Certificadoras e empresas corromperam a ideia, adaptaram-na às suas exigências e a deixaram sem conteúdo
Con Didier Leitón
É necessário o resgate da ideia original de Comércio Justo
Certificadoras e empresas corromperam a ideia, adaptaram-na às suas exigências e a deixaram sem conteúdo
Didier Leitón Valverde é secretário geral do Sindicato dos Trabalhadores de Plantações Agrícolas (SITRAP) e subcoordenador da Federação Nacional dos Trabalhadores da Agroindústria e Afins (FENTRAG). Em conversa com A Rel, o dirigente sindical costarriquenho criticou asperamente o comportamento das certificadoras, por terem desvirtuado e corrompido a ideia originaria que deu vida ao Comércio Justo.
-Qual é o eixo central do Comércio Justo e como tem sido o seu processo na Costa Rica?
-O Comércio Justo nasceu como um movimento e um projeto de desenvolvimento a serviço dos pequenos produtores e produtoras, e dos trabalhadores e trabalhadoras.
Na Costa Rica, víamos esse tipo de comércio como uma alternativa para sair da pobreza, melhorando os salários e as condições socioeconômicas das pessoas que trabalhavam nas plantações de banana e de abacaxi.
Junto com a Coordenadoria Latino-Americana dos Sindicatos Bananeiros (COLSIBA), apoiamos e incentivamos essa ideia, trabalhando também para que os pequenos, médios e grandes produtores respeitassem os direitos humanos, trabalhistas, sindicais, ambientais e as convenções coletivas.
Chegamos inclusive a incentivar as organizações de consumidores europeias e norte-americanas a que apoiassem esta iniciativa e pagassem uma pequena taxa por cada caixa de banana ou de abacaxi exportada, e que esta taxa fosse usada para melhorar as condições de vida das pessoas.
Infelizmente, tudo isto está ficando no passado e a ideia original de Comércio Justo perdeu todo o seu conteúdo, passando a ser uma coisa puramente comercial. As agências certificadoras têm muita responsabilidade nisto.
-O que é que aconteceu exatamente?
-Venderam ao mundo a ideia de que estas certificações representam uma mudança importante em termos de responsabilidade social nas plantações, só que isto é completamente falso.
Eles reduziram toda essa ideia a uma visão meramente comercial, focados em melhorar a imagem de uma empresa ou de um setor, enquanto que as condições dos trabalhadores de abacaxis e de bananas não mudaram em nada.
Estas agências certificadoras, como Fairtrade International (FLO), SA 8000, Rainforest Alliance, só tiveram uma visão empresarial e competitiva.

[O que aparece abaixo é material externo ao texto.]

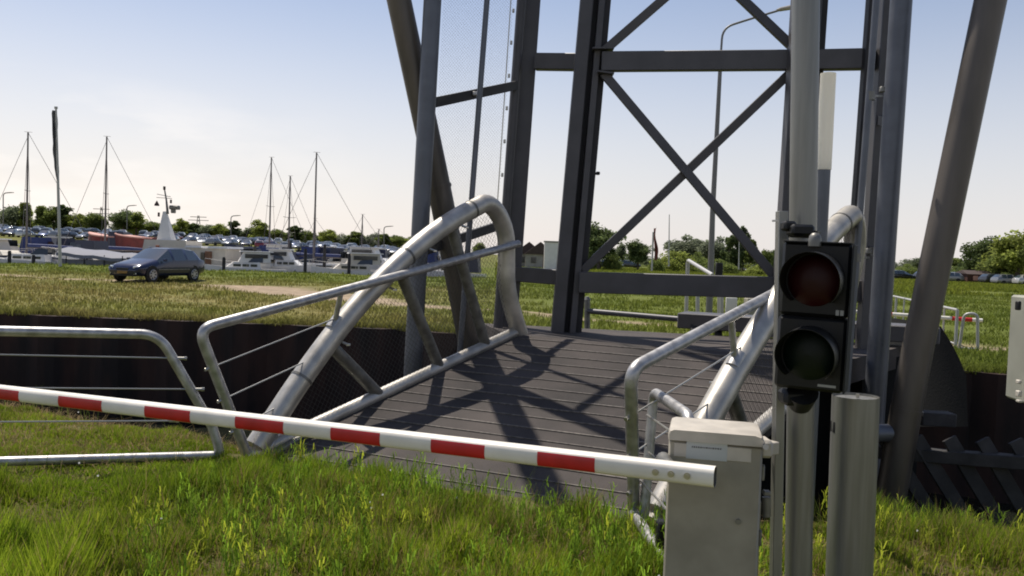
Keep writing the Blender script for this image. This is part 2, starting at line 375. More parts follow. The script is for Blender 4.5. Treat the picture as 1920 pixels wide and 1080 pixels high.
# ------------------------------------------------------------------ footbridge (deck tilted up towards the tower)
NL = P(490, 850, 7.1); FL = P(962, 630, 9.6); NR = P(1240, 972, 5.75); FR = FL + NR - NL
U = (FL-NL).normalized(); V = (NR-NL).normalized(); Wv = V.cross(U).normalized(); Nn = U.cross(Wv).normalized()
BL = (FL-NL).length; BW = (NR-NL).length
def bp(u, v, w_): return NL + U*u + V*v + Wv*w_
LEAN = .08
BI = Matrix((U, V, Wv)).transposed().inverted()
def on_left(px, py, voff=0.):   # photo point -> (u, w) on the outward leaning left truss plane
    O = NL + V*voff; c = BI @ (onplane(px, py, O, U.cross(Wv - V*LEAN)) - O); return c.x, c.z
br = Thing('footbridge', 'small steel footbridge with two arched tube trusses and a dark ribbed deck', 'bridge', NL)
mb = MB()
mb.add([bp(-.9, .04, 0), bp(-.9, BW+.0, 0), bp(BL+.05, BW, 0), bp(BL+.05, .04, 0), bp(-.9, .04, -.14), bp(-.9, BW, -.14), bp(BL+.05, BW, -.14), bp(BL+.05, .04, -.14)],
       [(0,1,2,3), (7,6,5,4), (0,4,5,1), (1,5,6,2), (2,6,7,3), (3,7,4,0)])
deck = br.part('deck', mb, M['deck'], smooth=False)
mb = MB(); u = -.82; k = 0
while u < BL:
    mb.bar(bp(u, .1, .004), bp(u, BW-.1, .004), .011 if k % 3 else .016, .010, Wv); u += random.uniform(.205, .235); k += 1
so_ = br.part('deck_rib', mb, M['seam'], deck); so_['kind'] = 'stuff'
archpx = [(480, 838), (520, 778), (555, 725), (610, 648), (660, 585), (720, 520), (790, 455), (850, 412), (890, 390)]
AP = []
for q in archpx:
    AP.append(on_left(*q))
topu, topw = AP[-1]
tail = [(topu+.20, topw+.01), (topu+.36, topw-.14), (topu+.43, topw-.42), (BL+.02, .55), (BL+.12, -.02)]
prof = AP + tail
def smoothp(p, n=5):   # Catmull-Rom
    out = []; q = [p[0]]+p+[p[-1]]
    for i in range(1, len(q)-2):
        for j in range(n):
            t = j/n; out.append(tuple(.5*((2*q[i][k])+(-q[i-1][k]+q[i+1][k])*t+(2*q[i-1][k]-5*q[i][k]+4*q[i+1][k]-q[i+2][k])*t*t+(-q[i-1][k]+3*q[i][k]-3*q[i+1][k]+q[i+2][k])*t**3) for k in (0, 1)))
    out.append(p[-1]); return out
sp = smoothp(prof)
def archw(u): return float(np.interp(u, [a for a, b in sp[:40]], [b for a, b in sp[:40]]))
flat_bp = bp
for side, v in ((-1, 0.), (1, BW)):
    def bp(u, v, w_, side=side): return flat_bp(u, v + side*LEAN*w_, w_)
    ku, kw = (1, 1) if side < 0 else (1.0, .96)
    if side > 0: sp = [(a*ku, b*kw) for a, b in sp]
    mb = MB(); mb.tube([bp(a, v, b) for a, b in sp], .098, 20); arch = br.part('arch_tube', mb, M['arch'])
    for a, b in ((.52, None), (2.0, None), (3.0, None)):
        mb = MB(); i = min(range(len(sp)), key=lambda j: abs(sp[j][0]-a)); c0 = Vector(bp(sp[i-1][0], v, sp[i-1][1])); c1 = Vector(bp(sp[i+1][0], v, sp[i+1][1])); d = (c1-c0).normalized(); c = (c0+c1)/2
        mb.tube([c-d*.012, c+d*.012], .1025, 20)
        br.part('weld_collar', mb, M['galvold'], arch)
    mb = MB(); mb.tube([bp(-.15, v, .03), bp(BL+.05, v, .03)], .062, 16); ch = br.part('bottom_chord', mb, M['arch'])
    for u0, u1 in ((.87, 1.30), (1.83, 2.13), (2.62, 2.86)):
        mb = MB(); mb.tube([bp(u1+.03, v, .04), bp(u0+.02, v, archw(u0)-.02)], .058, 14); br.part('truss_post', mb, M['galvold'])
    # net infill between chord and arch
    mb = MB(); st = .055
    def inside(u, w_): return 0 < u < BL-.02 and w_ > .05 and w_ < archw(u)-.07
    for sgn in (1, -1):
        for c in np.arange(-2.0, BL+2.0, st):
            run = None; prev = None
            for w_ in np.arange(.05, 1.6, .04):
                u = c + sgn*w_*.9
                if inside(u, w_):
                    if run is None: run = (u, w_)
                    prev = (u, w_)
                elif run:
                    if prev != run: mb.tube([bp(run[0], v, run[1]), bp(prev[0], v, prev[1])], .0016, 3, caps=False)
                    run = None
            if run and prev != run: mb.tube([bp(run[0], v, run[1]), bp(prev[0], v, prev[1])], .0016, 3, caps=False)
    br.part('safety_net', mb, M['mesh'])
    # clips on the arch
    for u in (.25, .95, 1.6, 2.2, 2.7):
        mb = MB(); c = bp(u, v, archw(u)); n_ = (V*side)
        mb.tube([c-V*side*.09-Wv*.06, c-V*side*.15-Wv*.08], .012, 8)
        mb.rbox(c-V*side*.15-Wv*.08, (.035, .035, .02), .004)
        br.part('wire_clip', mb, M['steel'])
    # handrail with sloping start leg, post and wires
    vo = v + (.13 if side < 0 else -.07); O2 = NL + V*.13
    if side < 0:
        U2 = [on_left(462, 850, .13), on_left(372, 617, .13), on_left(972, 457, .13)]
        uo = [(q.x, q.z) for q in fillet([Vector((a_, 0, b_)) for a_, b_ in U2], .13, 8)]
    hp = [bp(a, vo, b) for a, b in uo]
    mb = MB(); mb.tube(hp, .042, 16); hr = br.part('handrail', mb, M['galv'])
    a0 = uo[0]; kk = uo[1]
    mb = MB(); ub = 1.0; rw = uo[-1][1]+ (uo[-1][0]-ub)*((uo[2][1]-uo[-1][1])/(uo[-1][0]-uo[2][0]))*.0
    hw = float(np.interp(ub, [uo[9][0], uo[-1][0]], [uo[9][1], uo[-1][1]]))
    mb.tube([bp(ub, vo, hw), bp(ub-.02, v, archw(ub)+.05)], .024, 10); mb.tube([bp(ub-.06, v, archw(ub)+.03), bp(ub+.05, v, archw(ub)+.10)], .06, 12)
    br.part('handrail_post', mb, M['galv'])
    def ulow(w_):  # u on the start leg at height w
        return uo[0][0] + (uo[1][0]-uo[0][0])*((w_-uo[0][1])/(uo[1][1]-uo[0][1]))
    for w_ in (.90, .62, .34):
        mb = MB(); us = ulow(w_); i = [a for a, b in sp[:36] if b < w_+.0]; ue = max(i) if i else us+.5
        mb.tube([bp(us-.05, vo, w_), bp(ue+.03, v, w_-.0)], .006, 6); mb.tube([bp(us-.07, vo, w_), bp(us-.03, vo, w_)], .014, 8)
        br.part('tension_wire', mb, M['wire'])
bp = flat_bp
# end plate + hinge shoe at near left corner
mb = MB(); mb.bar(bp(-.05, .03, -.02), bp(.45, .03, .02), .2, .06, Wv); br.part('end_shoe', mb, M['galvold'])

# landing platform behind the deck end
LZ = FL.z - .03
p0 = FL + U*.08; p1 = FR + U*.08; q1 = P(1440, 642, 10.6); q1 = Vector((4.9, 9.9, LZ)); q0 = Vector((-.4, 11.6, LZ)); p1b = Vector((4.75, 8.25, LZ))
p0 = Vector((p0.x, p0.y, LZ)); p1 = Vector((p1.x, p1.y, LZ))
ring = [p0, p1, q1 + Vector((0, .6, 0)), q0]
lt = Thing('landing_platform', 'dark landing platform under the lift tower at the raised end of the footbridge', 'platform', (2, 10, -2.5))
mb = MB(); mb.add(ring + [p-Vector((0, 0, .25)) for p in ring], [(0,1,2,3), (7,6,5,4), (0,4,5,1), (1,5,6,2), (2,6,7,3), (3,7,4,0)]); lt.part('slab', mb, M['deck'], smooth=False)
mb = MB(); a = P(1277, 599, 11.4); b = P(1760, 628, 10.2); mb.bar(a, b, .5, .2); lt.part('edge_beam', mb, M['tower'])
mb = MB(); mb.box((2.2, 10.9, -.95), (4.4, .8, 3.2)); mb.box((4.55, 10.6, -.95), (.7, 1.0, 3.2)); mb.box((.2, 11.1, -1), (.35, .35, 3.1)); lt.part('pier', mb, M['concd'], smooth=False)
mb = MB()
for x in (1300, 1345, 1395): mb = MB(); mb.bar(P(x, 600, 11.2), P(x+2, 632, 11.0), .09, .09); lt.part('bracket', mb, M['towerdk'])
# wing wall at the far abutment (dark sloping)
ww = MB(); pts = [P(1740, 606, 13.6), P(1764, 612, 13.4), P(1785, 645, 13.2), P(1800, 675, 13.1), P(1812, 706, 13.0), P(1815, 800, 13.0), P(1700, 800, 13.6)]
fr = [p for p in pts]; bk = [p+Vector((-.1, 1.6, 0)) for p in pts]; n = len(pts)
ww.add(fr+bk, [tuple(range(n)), tuple(range(2*n-1, n-1, -1))]+[(i, i+n, (i+1) % n+n, (i+1) % n) for i in range(n)])
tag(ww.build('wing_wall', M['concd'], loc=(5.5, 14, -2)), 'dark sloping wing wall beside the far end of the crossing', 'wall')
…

Passaram a ser organizações que vivem do dinheiro que as empresas lhes pagam para receberem as certificações, e este dinheiro é retirado dos trabalhadores, porque as empresas pagam salários de fome.
O triste é saber que estas normas de responsabilidade social legitimam as péssimas condições de trabalho e sindicais existentes na agroindústria.
-Há algum caso mais pontual que o senhor queira mencionar?
-As empresas produtoras de abacaxi, El Bosque, propriedade da Standard Fruit Company de Costa Rica S.A. (Dole) e a Fazenda Saint Peter, propriedade da Del Monte, obtiveram várias certificações, entretanto o nível de perseguição sindical e trabalhista é muito alto.
Já apresentamos farta documentação sobre o que acontece nestas propriedades, porém os auditores das agências certificadoras não nos deram importância e continuaram certificando essas empresas.
Aliás, indo além desses casos, na Costa Rica é difícil encontrar empresas que realmente respeitem a legislação trabalhista e os convênios internacionais que garantem o direito à liberdade sindical e à negociação coletiva.
Muitas das que estão certificadas, continuam se aproveitando dessa taxa, desse prêmio, por cada caixa de banana ou abacaxi exportada para a Europa ou aos Estados Unidos, que, obviamente, quase nunca é investido para melhorar os direitos e as condições de vida dos trabalhadores.
-Qual é a posição da FENTRAG com relação ao Comércio Justo?
-O Comércio Justo é importante e não deve ser abolido. A meu ver, deve ser fortalecido e incentivado, só que precisamos resgatá-lo das garras das agências certificadoras e das companhias e empresas produtoras de frutas nacionais e internacionais.
Nós da COLSIBA e da Rel-UITA devemos nos mobilizar para podermos resgatar a ideia original e o sentido mais profundo que a criou.